News > Five tips to improve your driving in the rain

Five tips to improve your driving in the rain

 - 08/10/2020

Autumn can be a dangerous season for motorists, whether due to fewer daylight hours, rainfall or dead leaves that can make the roads slippery. Here are a few easy-to-follow tips to keep you on track.

1. Check your tyres and windscreen wipers
Before setting off in the pouring rain, the first thing to do is check your tyres. For a proper grip, the tyre tread should be at least 2mm deep. Driving with a tyre tread of less than 1.5mm can be dangerous, because the quantity of water evacuated will probably be insufficient, particularly in the case of heavy rainfall. Your windscreen wipers should also be in perfect condition to provide maximum visibility, whatever the conditions. Windscreen wipers should be changed yearly.
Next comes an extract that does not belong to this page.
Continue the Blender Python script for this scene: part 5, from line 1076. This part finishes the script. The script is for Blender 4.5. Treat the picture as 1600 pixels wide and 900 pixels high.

2. Maintain safety distances
Whether it be foggy or rainy, visibility is often very low in autumn, so, to ensure that other vehicles can see you, you should maintain the correct safety distance with vehicles ahead of you. For example, if visibility is poor beyond 50m, it is best not to drive over 50km/hr. Whatever the case, always make sure you have sufficient room to brake in case of emergencies.

3. Prefer fog lights
When visibility is exceptionally poor, it is best to switch on fog lights. At nightfall and even if the conditions aren’t particularly bad, switch on your fog lights without dazzling oncoming drivers.

4. Avoid skidding
In the case of hydroplaning, the golden rule is not to jam on your brakes. You should wait until the wheels make contact with the ground again, before gently applying your brakes and altering your trajectory. Whether it be the brakes or the driving wheel, avoid sudden brusque movements at all costs. The same is true if you encounter patches of wet leaves on the road.

5. Dealing with strong winds
In addition to night-time driving and rain, another danger of autumn motoring is strong winds. When the wind gets up, hold the steering wheel firmly (now more than ever with two hands), so you don’t end up off rather than on the road. This is equally true when overtaking in windy conditions, particularly if overtaking a HGV.